Conager
¿Que? Cornelius!
- Joined
- Dec 2, 2014
- Posts
- 18,282
Typical of you to assign a position to me so that you can then attack it , all the while ignoring the points made.
The fact remains that Fannie and Freddie had been working just fine (as had the CRA) until Wall Street figured out in the late 90's how to purchase and securitize mortgages without needing Fannie and Freddie as intermediaries, leading to a fundamental shift in the U.S. mortgage market. The repeal of Glass Steagall at the behest of Wall Street bankers started a shift in market away from Fannie and Freddie who backed roughly half of all home-loan originations in 2002 but just 30 percent in 2005 and 2006.
During the housing bubble, loan originators backed by Wall Street capital began operating far beyond the Fannie and Freddie system that had been working for decades passing off large quantities of high-risk subprime mortgages with terms and features that drastically increased the chance of default to investment firms who passed them along to investors, who were often unaware or misinformed of the underlying risks. It was the poor performance of the loans in these “private-label” securities—those not owned or guaranteed by Fannie and Freddie—that led to the financial meltdown.
As the housing bubble grew, fueled by predatory lending practices (such as hybrid adjustable-rate mortgages with balloon payments that required serial refinancing, or negative amortization) by firms such as Lehman Brothers and Bear Stearns , Fannie and Freddie lost market share. Their problems started when they started to adopt some of the same practices as the private banks had in an attempt to reclaim that lost market share. They increased their leverage and began investing in certain subprime securities that credit agencies incorrectly deemed low-risk (at the request of wall Street again). The lowering of their underwriting standards was an effect of the Wall Street fueled bubble, not a cause. But all of this happened far too late in the game to have been the cause, just another effect of wall Streeet fucking over the housing market.

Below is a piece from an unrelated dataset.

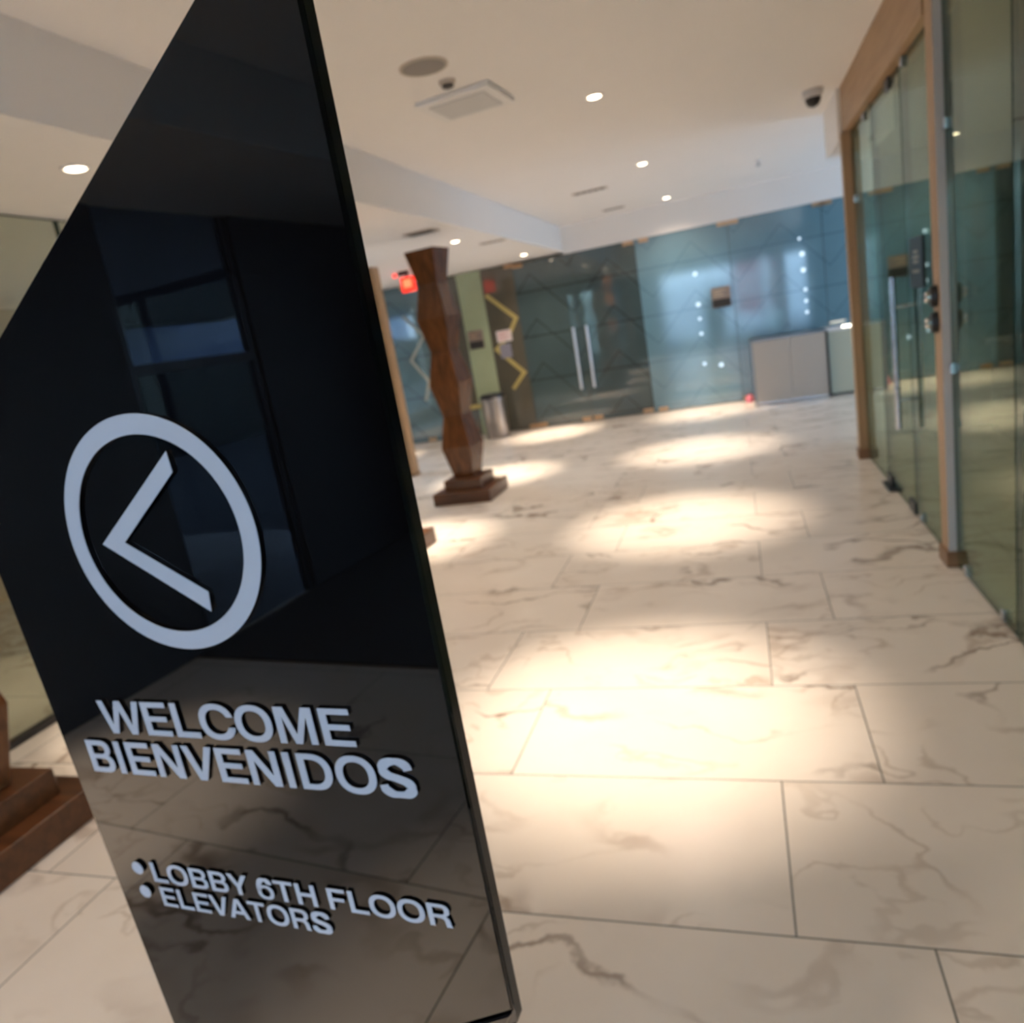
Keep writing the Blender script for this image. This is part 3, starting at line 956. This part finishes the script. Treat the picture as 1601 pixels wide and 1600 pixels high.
def glyph(c):
    """returns advance width and list of groups of closed loops"""
    s, t = SV, TH
    if c == 'I':
        return 0.385, [[[(0.1, 0), (0.1 + s, 0), (0.1 + s, 1), (0.1, 1)]]]
    if c == 'E':
        x0, x1 = 0.1, 0.87
        return 0.93, [[[(x0, 0), (x1, 0), (x1, t), (x0 + s, t), (x0 + s, 0.425), (x1 - 0.06, 0.425), (x1 - 0.06, 0.425 + t - 0.005), (x0 + s, 0.425 + t - 0.005),
                        (x0 + s, 1 - t), (x1 - 0.012, 1 - t), (x1 - 0.012, 1), (x0, 1)]]]
    if c == 'F':
        x0, x1 = 0.1, 0.82
        return 0.86, [[[(x0, 0), (x0 + s, 0), (x0 + s, 0.41), (x1 - 0.08, 0.41), (x1 - 0.08, 0.41 + t), (x0 + s, 0.41 + t), (x0 + s, 1 - t), (x1, 1 - t), (x1, 1), (x0, 1)]]]
    if c == 'L':
        x0, x1 = 0.1, 0.82
        return 0.86, [[[(x0, 0), (x1, 0), (x1, t + 0.01), (x0 + s, t + 0.01), (x0 + s, 1), (x0, 1)]]]
    if c == 'T':
        x1 = 0.85
        m = 0.03 + (x1 - 0.03) / 2
        return 0.88, [[[(m - s / 2, 0), (m + s / 2, 0), (m + s / 2, 1 - t), (x1, 1 - t), (x1, 1), (0.03, 1), (0.03, 1 - t), (m - s / 2, 1 - t)]]]
    if c == 'H':
        x0, x1 = 0.1, 0.92
        return 1.02, [[[(x0, 0), (x0 + s, 0), (x0 + s, 0.42), (x1 - s, 0.42), (x1 - s, 0), (x1, 0), (x1, 1), (x1 - s, 1), (x1 - s, 0.42 + t + 0.01), (x0 + s, 0.42 + t + 0.01), (x0 + s, 1), (x0, 1)]]]
    if c == 'N':
        x0, x1 = 0.1, 0.92
        return 1.02, [[[(x0, 0), (x0 + s - 0.01, 0), (x0 + s - 0.01, 0.70), (x1 - s - 0.02, 0), (x1, 0), (x1, 1), (x1 - s + 0.01, 1), (x1 - s + 0.01, 0.30), (x0 + s + 0.02, 1), (x0, 1)]]]
    if c == 'M':
        x0, x1 = 0.1, 1.08
        m = (x0 + x1) / 2
        w = s - 0.012
        return 1.18, [[[(x0, 0), (x0 + w, 0), (x0 + w, 0.74), (m - 0.085, 0), (m + 0.085, 0), (x1 - w, 0.74), (x1 - w, 0), (x1, 0), (x1, 1), (x1 - 0.26, 1), (m, 0.25), (x0 + 0.26, 1), (x0, 1)]]]
    if c == 'V':
        return 0.93, [[[(0.36, 0), (0.57, 0), (0.92, 1), (0.72, 1), (0.468, 0.24), (0.21, 1), (0.01, 1)]]]
    if c == 'W':
        return 1.34, [[[(0.265, 0), (0.455, 0), (0.67, 0.72), (0.885, 0), (1.075, 0), (1.335, 1), (1.145, 1), (0.975, 0.27), (0.765, 1), (0.575, 1), (0.365, 0.27), (0.195, 1), (0.005, 1)]]]
    if c == 'A':
        return 1.0, [[[(0.0, 0), (0.205, 0), (0.285, 0.225), (0.70, 0.225), (0.785, 0), (0.99, 0), (0.60, 1), (0.385, 1)], [(0.34, 0.378), (0.4925, 0.80), (0.645, 0.378)]]]
    if c == 'Y':
        return 0.93, [[[(0.37, 0), (0.37 + s, 0), (0.37 + s, 0.39), (0.92, 1), (0.70, 1), (0.465, 0.57), (0.23, 1), (0.01, 1), (0.37, 0.39)]]]
    if c == 'O':
        return 1.10, [[arc(0.55, 0.5, 0.50, 0.52, 0, 356, 60), arc(0.55, 0.5, 0.50 - s, 0.52 - t - 0.01, 0, 354, 48)]]
    if c == 'C':
        o = arc(0.55, 0.5, 0.50, 0.52, 24, 336, 60)
        i = arc(0.55, 0.5, 0.50 - s, 0.52 - t - 0.01, 31, 329, 48)
        return 1.05, [[[(1.035, 0.645)] + o + [(1.035, 0.355)] + [(0.85, 0.355)] + i[::-1] + [(0.85, 0.645)]]]
    if c == 'D':
        x0 = 0.1
        o = [(x0, 0), (0.45, 0)] + arc(0.45, 0.5, 0.50, 0.5, -88, 88, 40) + [(0.45, 1), (x0, 1)]
        i = [(x0 + s, t), (0.43, t)] + arc(0.43, 0.5, 0.50 - s + 0.02, 0.5 - t, -86, 86, 32) + [(0.43, 1 - t), (x0 + s, 1 - t)]
        return 1.02, [[o, i]]
    if c in 'BR':
        x0 = 0.1
        if c == 'B':
            o = [(x0, 0), (0.60, 0)] + arc(0.60, 0.28, 0.30, 0.28, -85, 62, 24) + [(0.775, 0.525)] + arc(0.57, 0.745, 0.30, 0.255, -48, 85, 24) + [(0.57, 1), (x0, 1)]
            i1 = [(x0 + s, t), (0.60, t)] + arc(0.595, 0.293, 0.125, 0.135, -80, 80, 16) + [(0.60, 0.428), (x0 + s, 0.428)]
            i2 = [(x0 + s, 0.575), (0.57, 0.575)] + arc(0.565, 0.711, 0.125, 0.131, -80, 80, 16) + [(0.57, 0.842), (x0 + s, 0.842)]
            return 0.97, [[o, i1, i2]]
        o = [(x0, 0), (x0 + s, 0), (x0 + s, 0.385), (0.53, 0.385)] + [(0.63, 0.345), (0.67, 0.26), (0.685, 0.12), (0.705, 0.0)] + \
            [(0.915, 0.0), (0.90, 0.03), (0.875, 0.12), (0.862, 0.28), (0.83, 0.39), (0.75, 0.465), (0.735, 0.478)] + arc(0.58, 0.725, 0.31, 0.275, -52, 85, 24) + [(0.58, 1), (x0, 1)]
        i = [(x0 + s, 0.54), (0.56, 0.54)] + arc(0.575, 0.694, 0.125, 0.15, -80, 80, 16) + [(0.56, 0.845), (x0 + s, 0.845)]
        return 1.0, [[o, i]]
    if c == 'S':
        ctr = [(0.125, 0.30), (0.16, 0.175), (0.30, 0.075), (0.48, 0.06), (0.66, 0.085), (0.775, 0.19), (0.775, 0.31), (0.68, 0.41), (0.48, 0.49), (0.29, 0.555),
               (0.185, 0.65), (0.175, 0.76), (0.26, 0.88), (0.45, 0.94), (0.62, 0.915), (0.735, 0.83), (0.775, 0.715)]
        return 0.93, [[stroke(spline(ctr), 0.092, 0.083)]]
    if c == '6':
        ring = [arc(0.42, 0.325, 0.355, 0.345, 0, 355, 44), arc(0.42, 0.325, 0.355 - 0.165, 0.345 - 0.135, 0, 352, 36)]
        ctr = [(0.152, 0.33), (0.16, 0.55), (0.235, 0.80), (0.33, 0.905), (0.45, 0.935), (0.58, 0.90), (0.655, 0.79), (0.668, 0.74)]
        return 0.83, [ring, [stroke(spline(ctr), 0.088, 0.074)]]
    return 0.34, []


def raised(groups, name, label, depth):
    """fill the outlines, give them thickness, white face and black returns; local x,z with the face towards -y"""
    bmj = bmesh.new()
    dg0 = None
    for loops in groups:
        cu = bpy.data.curves.new('outline', 'CURVE')
        cu.dimensions = '2D'
        cu.fill_mode = 'BOTH'
        cu.extrude = depth / 2 - 0.0003
        cu.bevel_depth = 0.0003
        cu.bevel_resolution = 0
        cu.offset = -0.0003
        for lp in loops:
            sp = cu.splines.new('POLY')
            sp.points.add(len(lp) - 1)
            for q, (x, z) in zip(sp.points, lp):
                q.co = (x, z, 0, 1)
            sp.use_cyclic_u = True
        co = bpy.data.objects.new('outline', cu)
        COL.objects.link(co)
        dg = bpy.context.evaluated_depsgraph_get()
        me = bpy.data.meshes.new_from_object(co.evaluated_get(dg))
        bmj.from_mesh(me)
        bpy.data.objects.remove(co)
        bpy.data.curves.remove(cu)
        bpy.data.meshes.remove(me)
    bmesh.ops.remove_doubles(bmj, verts=bmj.verts, dist=1e-6)
    bmesh.ops.recalc_face_normals(bmj, faces=bmj.faces)
    for v in bmj.verts:
        x, y, z = v.co
        v.co = (x, -z - depth / 2, y)
    bmesh.ops.recalc_face_normals(bmj, faces=bmj.faces)
    me = bpy.data.meshes.new(name)
    bmj.to_mesh(me)
    bmj.free()
    me.materials.clear()
    me.materials.append(M['letter'])
    me.materials.append(M['blackside'])
    for p in me.polygons:
        p.material_index = 0 if p.normal.y < -0.5 else 1
    o = bpy.data.objects.new(name, me)
    COL.objects.link(o)
    o.parent = sign
    o.location = (0, -0.0004, 0)
    o['label'] = label
    return o


def line(text, x0, x1, zt, zb, depth, what):
    cap = (zt - zb) * K
    adv, gl = 0.0, []
    for ch in text:
        w, g = glyph(ch)
        gl.append((ch, adv, g))
        adv += w * 0.975
    xs = [adv_ + p[0] for _, adv_, g in gl for grp in g for lp in grp for p in lp]
    a, b_ = min(xs), max(xs)
    sx = (x1 - x0) * K / (b_ - a)
    for ch, off, g in gl:
        if not g:
            continue
        groups = [[[(x0 * K + (off + p[0] - a) * sx, sz(zb) + p[1] * cap) for p in lp] for lp in grp] for grp in g]
        raised(groups, 'raised_letter' if ch != '6' else 'raised_numeral', 'raised white %s in %s' % (ch, what), depth)


line('WELCOME', -1.001, -0.2412, -0.7125, -0.8045, 0.0034, 'WELCOME')
line('BIENVENIDOS', -1.0913, -0.1140, -0.8290, -0.9225, 0.0034, 'BIENVENIDOS')
line('LOBBY 6TH FLOOR', -1.0065, -0.1025, -1.1975, -1.2590, 0.0028, 'LOBBY 6TH FLOOR')
line('ELEVATORS', -1.000, -0.4460, -1.2755, -1.3365, 0.0028, 'ELEVATORS')
for z, q in ((-1.2215, 'LOBBY'), (-1.2975, 'ELEVATORS')):
    raised([[[(x, sz(z) + w) for x, w in arc(-1.055 * K, 0, 0.0195 * K, 0.0195 * K, 0, 350, 28, 2.0)]]], 'bullet_dot', 'raised white bullet dot before %s' % q, 0.0035)
CX, CZ = -0.629, -0.2975
raised([[arc(CX * K, sz(CZ), 0.2725 * K, 0.2725 * K, 0, 358, 128, 2.0), arc(CX * K, sz(CZ), 0.2280 * K, 0.2280 * K, 0, 358, 128, 2.0)]], 'ring', 'white ring around the arrow', 0.004)
raised([[[(x * K, sz(z)) for x, z in [(-0.8043, -0.306), (-0.5385, -0.4795), (-0.5315, -0.4315), (-0.7342, -0.306), (-0.5366, -0.1600), (-0.5385, -0.1138)]]]], 'arrow_head', 'white arrow head pointing left', 0.004)

# ------------------------------------------------------------------ things outside, seen only as reflections
t = thing('street_banner', 'red street banner outside, seen reflected in the teal glass', 'banner', (0.50, -7.6, 0))
MB().box(-0.48, 0.48, -0.01, 0.01, 0.75, 2.75).build('cloth', M['red'], t)
MB().box(-0.30, 0.36, 0.010, 0.014, 1.95, 2.2).box(-0.30, 0.36, 0.010, 0.014, 1.45, 1.7).build('white_bars', M['white'], t)
MB().tube([(-0.52, 0, -0.12), (-0.52, 0, 2.8)], 0.025).build('pole', M['darkmetal'], t)
struct(MB().box(-12, 12, -16, -15, -0.12, 2.6).box(-12, 12, -16, -15.2, 3.4, 9).build('building_front', M['facade'], None))
struct(MB().box(-17, -16, -16, 6, -0.12, 2.15).box(-17, -16, -16, 6, 3.3, 14).build('dark_building_front', M['facade_dark']))
struct(MB().box(-20, -19, -20, 8, -0.12, 14).build('rear_building_front', M['facade_mid']))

And by the way you are absolutely one hundred percent full of shit about Wall Street creating these loans all of these loans go through the Freddie and Fannie Mae system that's how they are packaged, that's how you're able to strip out various components to form derivatives. Without Fannie and Freddie packaging these loans this never would have happened. Only Fannie and Freddie have the trillions in capital to do this. There is no third way that these packages of loans were created.
Towards the end you had what was called desktop underwriting a loan originator would sit at his desktop on his computer put the borrowers particulars into the computer and it would give him a yes or no approval if it met Fannie guidlines. The only part that actual Banks played in this was complying with State banking requirements about being an actual bank the loan was simply shuffled through a bank over to Fannie and Freddie packaged with other loans and sold to investors.
There were no loans created that did not meet Freddie and Fannie's guidelines for various programs because you had to comply with one of those programs for your loan to fit into a package your loan didn't fit into a package couldn't be resold and no Bank was interested in holding loans. The money is made in originating loans not in servicing them.